British Energy is not pushing nuclear. Its spokesman is saying that power does not need to come solely from nuclear, but the policy should allow the competitive market to choose which low-carbon, affordable conventional plants are built. All options should be available.

But what is absolutely staggering is the response of the Scottish government, which airily dismisses BE's warning as "nonsense". "Scotland does not want or need costly new nuclear power stations and is already well on its way to becoming the clean, green renewable energy capital of Europe," its spokesman says.

There is something dreadfully wrong when a government feels able to reject the technical opinion of a leading energy supplier – even more when it does so in such a cavalier fashion.

Given what we know about the unreliability of wind power, which even factions in the BBC seem to understand, the Scottish government's dismissal is in any event not plausible. Its aim of relying entirely on renewable energy is profoundly and dangerously wrong, and demonstrably so.

Under the circumstances, its reaction has to be a special kind of madness. It is beyond grandstanding or hubris. No sane government could so easily and recklessly endanger its own population and put its entire economy at risk.

And neither is this particular little episode just a Scottish issue – although, typically, reporting is confined to the papers across the border. At the moment, Scotland is a net exporter of power to England so, if the energy supply there fails, we all suffer.

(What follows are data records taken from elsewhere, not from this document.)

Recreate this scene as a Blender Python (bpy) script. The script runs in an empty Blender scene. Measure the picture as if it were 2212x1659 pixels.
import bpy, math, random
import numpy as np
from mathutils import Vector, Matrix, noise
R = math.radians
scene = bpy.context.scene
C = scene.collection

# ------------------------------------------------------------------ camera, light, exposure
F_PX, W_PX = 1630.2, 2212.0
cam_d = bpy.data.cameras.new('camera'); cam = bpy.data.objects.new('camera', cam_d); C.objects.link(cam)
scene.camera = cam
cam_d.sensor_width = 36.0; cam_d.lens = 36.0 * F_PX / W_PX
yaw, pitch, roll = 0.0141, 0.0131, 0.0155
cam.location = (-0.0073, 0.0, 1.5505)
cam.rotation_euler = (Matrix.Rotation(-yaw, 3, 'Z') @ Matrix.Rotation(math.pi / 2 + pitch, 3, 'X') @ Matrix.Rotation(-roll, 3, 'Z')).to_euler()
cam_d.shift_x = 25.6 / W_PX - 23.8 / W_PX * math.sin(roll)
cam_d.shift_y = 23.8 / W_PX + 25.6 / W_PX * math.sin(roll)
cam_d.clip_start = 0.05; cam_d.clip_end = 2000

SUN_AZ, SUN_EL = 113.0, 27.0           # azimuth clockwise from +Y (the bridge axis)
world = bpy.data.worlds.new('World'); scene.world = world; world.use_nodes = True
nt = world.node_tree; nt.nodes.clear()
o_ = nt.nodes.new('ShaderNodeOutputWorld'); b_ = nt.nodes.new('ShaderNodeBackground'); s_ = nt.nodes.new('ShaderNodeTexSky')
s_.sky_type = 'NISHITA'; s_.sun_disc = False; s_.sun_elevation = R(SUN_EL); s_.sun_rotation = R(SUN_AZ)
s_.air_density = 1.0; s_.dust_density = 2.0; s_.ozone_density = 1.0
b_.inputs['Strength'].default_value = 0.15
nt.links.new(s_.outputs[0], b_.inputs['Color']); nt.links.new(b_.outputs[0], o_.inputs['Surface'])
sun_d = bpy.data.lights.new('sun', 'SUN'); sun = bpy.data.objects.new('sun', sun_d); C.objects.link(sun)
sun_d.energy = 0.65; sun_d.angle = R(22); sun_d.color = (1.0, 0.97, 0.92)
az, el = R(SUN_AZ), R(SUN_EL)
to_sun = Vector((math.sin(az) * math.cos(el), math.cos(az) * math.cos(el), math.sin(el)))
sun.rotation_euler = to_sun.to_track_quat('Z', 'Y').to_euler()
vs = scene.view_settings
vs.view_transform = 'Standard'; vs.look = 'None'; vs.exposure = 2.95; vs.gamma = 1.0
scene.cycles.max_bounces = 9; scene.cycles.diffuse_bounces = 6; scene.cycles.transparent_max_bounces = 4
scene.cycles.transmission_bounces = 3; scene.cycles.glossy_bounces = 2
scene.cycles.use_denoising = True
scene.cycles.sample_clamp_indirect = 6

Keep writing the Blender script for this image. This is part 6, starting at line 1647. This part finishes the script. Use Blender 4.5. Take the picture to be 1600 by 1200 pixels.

Needless to say, the utter failure of the political classes and the media to engage in this issue is intensely frustrating. But there is a bright side. While some blogs have been reporting a fall-off in their hit rates, as we have intensified our "banging on" about energy, our hit rate is showing a modest but sustained increase. It is good to see that some of our Umbrellog partners are also piling in, with Tony Sharp and John Page doing some good work. So, incidentally, is the Open Europe blog, which is quietly growing in stature.

Clearly, there is an intelligent readership out there which is tiring of the daily fare of the "tee hee" blogs, with whom we have struck a chord. In an earlier piece, I wrote about energy being the defining issue in our relationship with the EU but it could well be the defining issue for the political blogosphere - those sections of it that are capable of picking up the challenge.

With the politicians and the media unable or unwilling to engage sensibly in this vital issue, this – as with climate change – is a subject where the blogs can and should make the running - fortified, of course, by Booker in his own ghetto in The Sunday Telegraph. We, for our part, will continue banging on, for as long as you continue reading what we write.